RECENSIONE/PICCOLO TEATRO PAOLO GRASSI (ptpg1)

06.10.2022

Recensione de LE MEMORIE DI IVAN KARAMAZOV  da F. Dostoevskij, visto il 5 ottobre; a cura di Adelio Rigamonti

ORSINI GIGANTEGGIA IN CIRCOLARI MEMORIE DI SOTTOSUOLO

Si entra in sala a sipario aperto e subito si è sopraffatti dalla pressante scenografia di Giacomo Andronico: un'aula di tribunale deserta, malmessa, impolverata, con evidenti sollecitazioni al funereo, alla morte. Carlo Pediani ha disegnato sapientemente le luci in modo da sottolineare questo aspetto. Tralascio di ricercare in quella splendida scena rimandi e suggestioni di altri allestimenti o film di successo più o meno recenti; ciò che mi basta è l'essere riuscito a immergere subito il pubblico nel recupero di sofferte memorie tutte tratte, rivisitate, "concluse" dal capolavoro di Dostoevskij I fratelli Karamazov.

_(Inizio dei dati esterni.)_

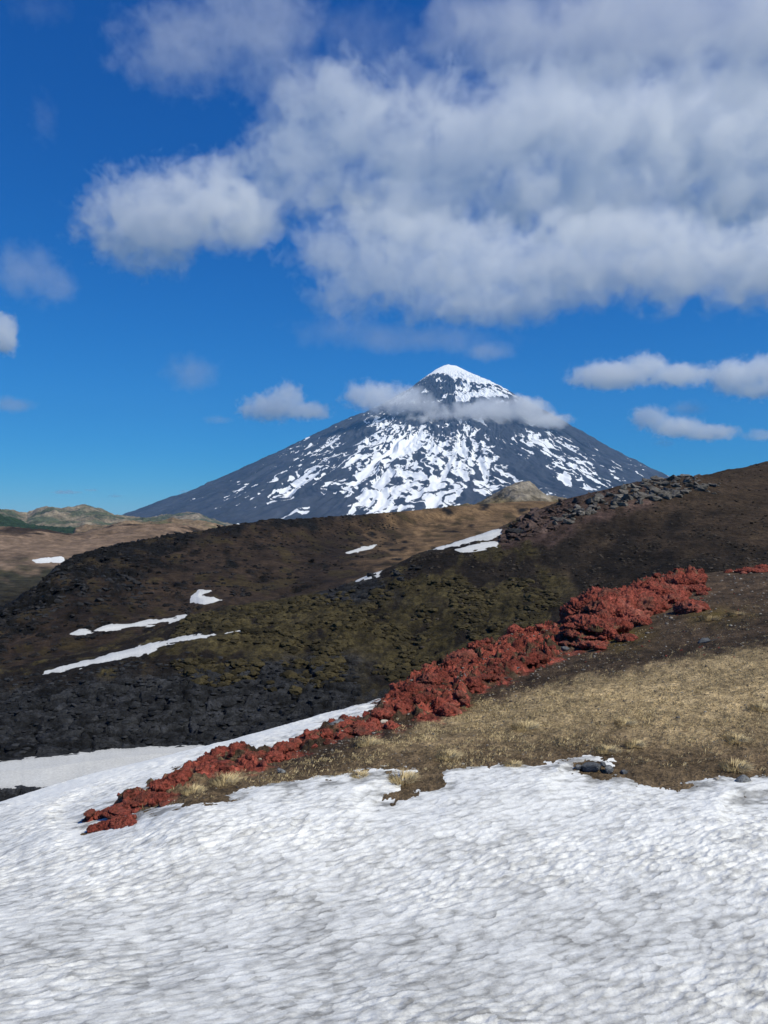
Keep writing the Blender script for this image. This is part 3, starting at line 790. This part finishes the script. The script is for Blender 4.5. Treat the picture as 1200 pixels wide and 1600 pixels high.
def rock_mesh(name, seed, mat, dims=(1, .8, .6), pts=16, bev=.06, rough=.05):
    q = random.Random(seed); bm = bmesh.new()
    for i in range(pts):
        v = Vector((q.uniform(-1, 1), q.uniform(-1, 1), q.uniform(-1, 1)))
        v = v / max(abs(v.x), abs(v.y), abs(v.z)) * q.uniform(.8, 1)
        bm.verts.new((v.x * dims[0], v.y * dims[1], v.z * dims[2]))
    r = bmesh.ops.convex_hull(bm, input=bm.verts)
    bmesh.ops.delete(bm, geom=list({g for g in r['geom_interior'] + r['geom_unused'] if isinstance(g, bmesh.types.BMVert)}), context='VERTS')
    bmesh.ops.bevel(bm, geom=bm.edges[:], offset=bev, segments=1, affect='EDGES', profile=.5)
    bmesh.ops.triangulate(bm, faces=bm.faces[:])
    bmesh.ops.subdivide_edges(bm, edges=[e for e in bm.edges if e.calc_length() > .25], cuts=1, use_grid_fill=True)
    for v in bm.verts:
        v.co *= 1 + rough * q.uniform(-1, 1)
    me = bpy.data.meshes.new(name); bm.to_mesh(me); bm.free(); me.materials.append(mat)
    return me


def scatter(name, meshes, spots, label, cat, group, sink=.3, squash=(.6, 1.1), tilt=.35, la=0, lb=20):
    out = []
    for (px, py, wpx, a, b) in spots:
        x, d, z = hit(px, py, a, b); s = wpx * d / F / 2
        o = bpy.data.objects.new(name, meshes[rnd.randrange(len(meshes))])
        S.collection.objects.link(o)
        sz = s * rnd.uniform(*squash)
        o.scale = (s, s * rnd.uniform(.7, 1.1), sz)
        o.location = (x, d, z + sz * (.6 - sink * 2) * .5)
        o.rotation_euler = (rnd.uniform(-tilt, tilt), rnd.uniform(-tilt, tilt) - .12, rnd.uniform(0, 6.28))
        put(o, label, cat, group, 'thing'); out.append(o)
    return out


def inside(poly, n, size, a, b, dens=None):
    P = np.array(poly); out = []
    while len(out) < n:
        x = rnd.uniform(P[:, 0].min(), P[:, 0].max()); y = rnd.uniform(P[:, 1].min(), P[:, 1].max())
        if polysd(np.array([x]), np.array([y]), poly)[0] < 1: continue
        t = rnd.random() ** 2.2
        out.append((x, y, size[0] + (size[1] - size[0]) * t, a, b))
    return out


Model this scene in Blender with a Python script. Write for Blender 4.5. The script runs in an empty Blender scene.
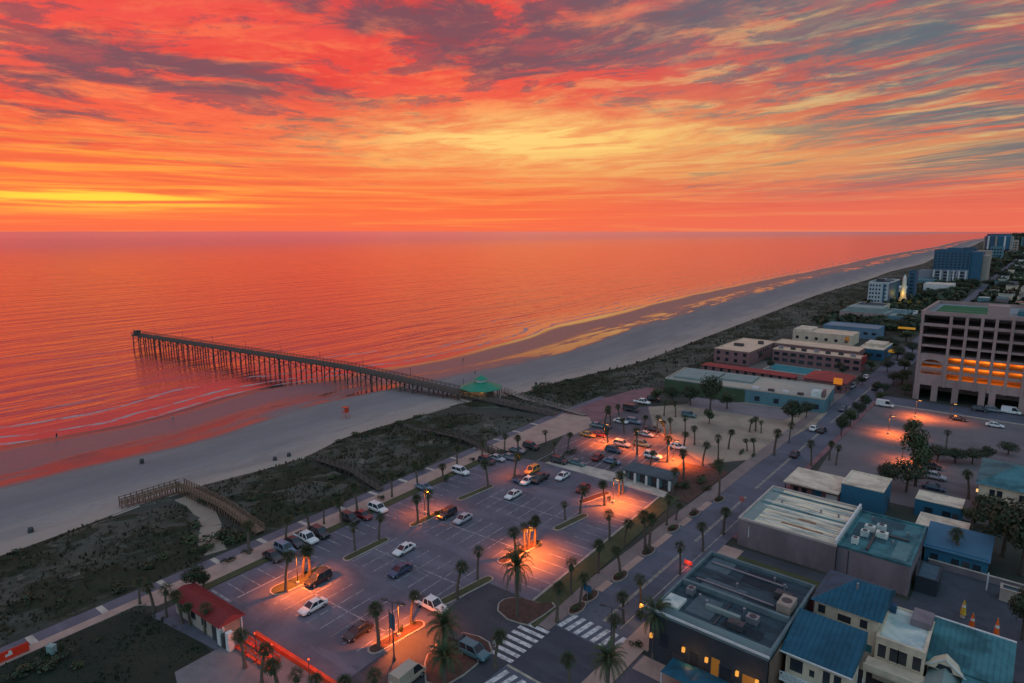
import bpy, math, random
from mathutils import Vector
R = math.radians
sc = bpy.context.scene
COL = sc.collection
rnd = random.Random(7)

# ------------------------------------------------------------------ camera
HC, FPX = 57.0, 632.0
PITCH = math.atan(110.5 / FPX)
YAW = R(40)
cam_d = bpy.data.cameras.new('camera')
cam = bpy.data.objects.new('camera', cam_d)
COL.objects.link(cam)
cam_d.sensor_width = 36.0
cam_d.lens = FPX / 1024 * 36.0
cam_d.clip_start = 0.5
cam_d.clip_end = 300000
cam.location = (0, 0, HC)
cam.rotation_euler = (R(90) - PITCH, 0, YAW)
sc.camera = cam
sc.view_settings.view_transform = 'Standard'
sc.view_settings.look = 'None'
sc.view_settings.exposure = 0.0
sc.view_settings.gamma = 1.0
sc.render.engine = 'CYCLES'
sc.cycles.use_denoising = True
sc.cycles.max_bounces = 5
sc.cycles.diffuse_bounces = 2
sc.cycles.glossy_bounces = 3
sc.cycles.transparent_max_bounces = 6
sc.cycles.sample_clamp_indirect = 4.0

# ------------------------------------------------------------------ node helpers
class NT:
    """small wrapper that builds shader maths"""
    def __init__(self, tree):
        self.t = tree; self.n = tree.nodes; self.l = tree.links
        self.n.clear()
    def node(self, typ, **kw):
        nd = self.n.new(typ)
        for k, v in kw.items():
            setattr(nd, k, v)
        return nd
    def put(self, sock, v):
        if hasattr(v, 'is_output'):
            self.l.new(v, sock)
        elif v is not None:
            if isinstance(v, (tuple, list)) and len(v) == 3 and sock.type == 'RGBA':
                v = (*v, 1)
            sock.default_value = v
    def m(self, op, a, b=None, c=None, clamp=False):
        nd = self.node('ShaderNodeMath', operation=op, use_clamp=clamp)
        for i, v in enumerate((a, b, c)):
            if v is not None: self.put(nd.inputs[i], v)
        return nd.outputs[0]
    def add(self, a, b): return self.m('ADD', a, b)
    def sub(self, a, b): return self.m('SUBTRACT', a, b)
    def mul(self, a, b): return self.m('MULTIPLY', a, b)
    def div(self, a, b): return self.m('DIVIDE', a, b)
    def step(self, e0, e1, x):
        nd = self.node('ShaderNodeMapRange', interpolation_type='SMOOTHSTEP')
        self.put(nd.inputs['Value'], x)
        if e0 < e1:
            a, b, lo, hi = e0, e1, 0.0, 1.0
        else:
            a, b, lo, hi = e1, e0, 1.0, 0.0
        for k, v in (('From Min', a), ('From Max', b), ('To Min', lo), ('To Max', hi)):
            nd.inputs[k].default_value = v
        return nd.outputs['Result']
    def dot(self, v, w):
        nd = self.node('ShaderNodeVectorMath', operation='DOT_PRODUCT')
        self.put(nd.inputs[0], v); nd.inputs[1].default_value = w
        return nd.outputs['Value']
    def vec(self, x, y, z=0.0):
        nd = self.node('ShaderNodeCombineXYZ')
        for i, v in enumerate((x, y, z)): self.put(nd.inputs[i], v)
        return nd.outputs[0]
    def sep(self, v):
        nd = self.node('ShaderNodeSeparateXYZ'); self.put(nd.inputs[0], v)
        return nd.outputs
    def mapv(self, v, scale=(1, 1, 1), rot=0.0, loc=(0, 0, 0)):
        nd = self.node('ShaderNodeMapping')
        self.put(nd.inputs['Vector'], v)
        nd.inputs['Scale'].default_value = scale
        nd.inputs['Rotation'].default_value = (0, 0, rot)
        nd.inputs['Location'].default_value = loc
        return nd.outputs[0]
    def noise(self, v, scale=1.0, detail=4.0, rough=0.55, dist=0.0):
        nd = self.node('ShaderNodeTexNoise')
        self.put(nd.inputs['Vector'], v)
        nd.inputs['Scale'].default_value = scale
        nd.inputs['Detail'].default_value = detail
        nd.inputs['Roughness'].default_value = rough
        nd.inputs['Distortion'].default_value = dist
        return nd.outputs['Fac']
    def ramp(self, fac, stops, interp='LINEAR'):
        nd = self.node('ShaderNodeValToRGB'); self.put(nd.inputs[0], fac)
        cr = nd.color_ramp; cr.interpolation = interp
        while len(cr.elements) < len(stops): cr.elements.new(0.5)
        for e, (p, c) in zip(cr.elements, stops):
            e.position = p; e.color = (*c, 1)
        return nd.outputs[0]
    def mix(self, f, a, b, mode='MIX'):
        nd = self.node('ShaderNodeMix', data_type='RGBA', blend_type=mode)
        self.put(nd.inputs[0], f); self.put(nd.inputs[6], a); self.put(nd.inputs[7], b)
        return nd.outputs[2]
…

Buio sul palco e in sala. Al riaccendersi delle luci lo scorrere lento di un telerio trasparente e nero scopre Umberto Orsini/Ivan Karamazov già lì seduto relegato di lato, ma esposto agli occhi del pubblico, che diviene ben presto, anche se inconsapevolmente, giudice per la terribile colpa che lo sovrasta: l'istigazione a uccidere il padre.

La prime parole dell'ottimo testo scritto dallo stesso Orsini in collaborazione con Luca Micheletti (i due hanno condiviso anche la regia) sono tratte dal Vangelo di Giovanni col passo del chicco di grano che rimane solo, se non muore, una volta caduto a terra. Qui prende inizio il monologo confessione (arringa e difesa al contempo) in un recupero circolare di memorie, che come le definisce Ivan sono memorie del suo personale sottosuolo. L'obiettivo immediato della confessione è la richiesta di attenzione alla corte "Reclamo il mio finale, voglio la mia sentenza".

Luciferino nel romanzo di Dostoevskij, con la continua sottolineatura della sua assoluta amoralità, Ivan lo è anche in questo spettacolo, sebbene prenda coscienza della responsabilità morale del parricidio. Responsabilità che unitamente al peso dell'età lo rende sconfitto pur rimanendo intatto il suo esasperato nichilismo e il suo essere fieramente ribelle.

Dal banco/sedia degli imputati alla monumentale impolverata cattedra il passo è breve così come tra difesa e accusa. Uno sgorgare senza pausa di ricordi e intensa è la memoria della discussione col padre e il fratello Alëša sull'esistenza di Dio e se Dio non esiste, come affermato da Ivan, qualunque cosa è permessa.

Uno dei momenti più intensi dello spettacolo è il dialogo con se stesso grazie a una macchina teatrale, anch'essa enorme, che rappresenta un complesso, intricato e improbabile fonografo che tra il vento che agita carte e neve copiosa gli ripropone discorsi di tempo addietro. E nel tempo quelle parole sono davvero lontane: le stesse pronunciate da Orsini nello sceneggiato Rai, regia di Bolchi, del 1969. Un momento di gran teatro con una assai pregevole operazione registica.

Altra trovata geniale è la riproposizione a un grande specchio, apparso al posto della tribuna del giudice, della narrazione più ricordata del testo originale e cioè il "Grande inquisitore" con tutto il soffocante peso dell'aver deciso la condanna al rogo di Cristo.

Il tutto termina con Ivan che raccoglie un libro da terra e rilegge il passo di Giovanni che aveva aperto lo spettacolo. Si chiude dunque il cerchio delle memorie di Ivan e se all'inizio poteva avere un senso di speranza qui, terminato il percorso personalissimo di memorie di sottosuolo, è il completamento dell'analisi di una irrimediabile sconfitta.

In questo circolare di memorie di sottosuolo troviamo l'impresa attoriale di un instancabile Umberto Orsini, che dall'alto della sua bravura, e della sua età (l'entusiasmante Orsini ha 88 anni!) e del suo lunghissimo rapporto con Ivan Karamazov, offre perle indimenticabili per chi abbia visto il suo spettacolo, che assolutamente non è da perdere.